Is Cancel Culture Killing Comedy? An opinion on recent remarks from Todd Phillips and others

With everything that has come out towards comedy and cancel culture, specifically the Shane Gillis firing and the remarks by Todd Phillips, I wanted to shed my personal thoughts on comedy and cancel culture.

 

I myself have always had an interest in comedians and stand-up since I was younger. I grew up as the jokester in my friend group, and I wasn’t afraid to push the envelope and make offensive jokes. While, nowadays, I try to refrain from making jokes about sensitive topics, I do slip up. While most brush it off, some people have found those jokes offensive. I respect their wishes and (try to) refrain from telling jokes like those.

 

So, how does this circle into the topic at hand? Well, Saturday Night Live (SNL) Shane Gillis for the jokes he told on race and using homophobic slurs, and the remarks made by Todd Phillips, director of the new movie Joker, talking about how comedy movies never do well because of cancel culture, I wanted to address why I think firing Shane Gillis was a good thing, and why I think Todd Phillips is right and wrong.

 

First, the Shane Gillis situation. I think SNL did the smart thing in firing Gillis, and I think he knows that too. While some said it was dumb for Gillis to lose his job over old comedy bits, SNL had to make a move as a business. While I’m sure others on the SNL team found Gillis to be funny, because of the culture we live in now, they would have lost ratings fast.
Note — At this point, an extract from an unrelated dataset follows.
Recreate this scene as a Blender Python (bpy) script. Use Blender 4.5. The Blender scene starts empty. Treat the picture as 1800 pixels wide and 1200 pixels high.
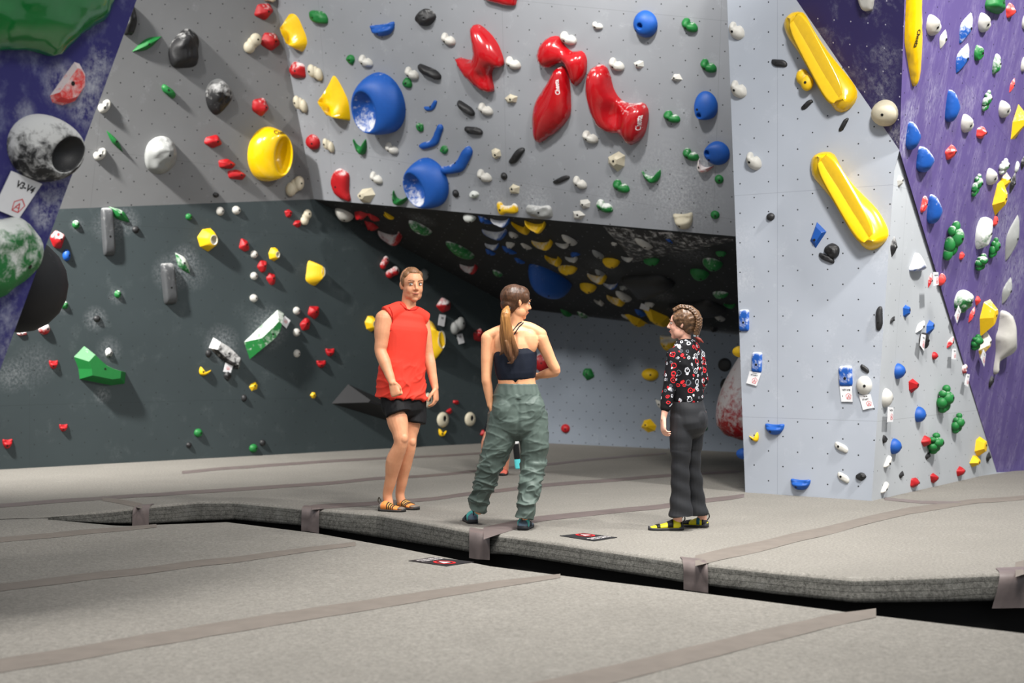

At the end of the day, SNL needs to be a business and keep bringing money in to keep the show running.

 

Gillis seems to understand that as well. In a recent statement he made, he said that he was a “comedian that pushes boundaries” and that “if you go through my 10 years of comedy, most of it is bad, you’re going to find a lot of bad misses. I’m happy to apologize to anyone who’s actually offended by anything I’ve said.” In my mind, this is basically saying that he isn’t mad for the company’s decision to fire him, and he is mostly upset about people calling out on what he thinks are “bad misses”. Unfortunately, I disagree on the whole bad miss part of his tweet. Most of the jokes that were found come from podcasts and videos that he has worked on, which means that these podcasts could be edited to erase the bad jokes. While at the time he probably thought these jokes would do great, they could have easily been cut from the video or podcast if SNL felt these jokes were bad.

 

At the end of the day, Gillis is still going to do his stand-up, and I’m perfectly fine with that. With all this publicity, I’m sure more people are going to tune in to his shows and his stand-up career to see what happens from there.

 

Second, I want to talk about the remarks made by Todd Phillips. In an interview he did with Vanity Fair, Phillips made a statement about why he believes comedy movies are failing in this new culture and why he made Joker a psychological drama over an action-packed joyride. Highlights from his interview: “Go try to be funny nowadays with this woke culture” and It’s hard to argue with 30 million people on Twitter. You just can’t do it, right? So you just go, ‘I’m out.’ I’m out, and you know what? With all my comedies — I think that what comedies, in general, all have in common — is they’re irreverent.”

 

With all of Phillips’ remarks taken into account, I don’t think I agree with what he has to say on the matter. First of all, you can still be funny in this new culture, you just have to be either sensitive about certain subjects, be aware that the jokes you’re making are sensitive, but still do it anyway, or avoid them altogether. What it boils down to is that comedy is evolving, not dying. It’s being aware that there has always been these sensitive topics. We just have more people being aware of how offensive they can be. To me, this sounds like the words of a man who hasn’t made it big in comedy movies recently, so instead of evolving, he chose to switch lanes and complain about why some of his comedies weren’t funny.

 

At the end of the day, I don’t think comedy is dying, per say. What I think is happening is that people are becoming more aware of the world around them, so when others choose to make offensive jokes, society wants to stand up for them. Like I’ve stated, comedy is evolving to be a part of this new culture. People now have the choice to either evolve with them, or stick to their old comedic ways, and accept the backlash you might receive. I, personally, have chosen to evolve with the times, but understand that I might make an offensive joke without knowing.

 

What I want people to take away from this is that it is okay to have different views on comedy. Saying “comedy is dying” is a little over-reactionary, but if you still make offensive jokes, that’s your choice. You understand the consequences, and are willing to keep doing it. Just try to be open to how others may feel about your jokes.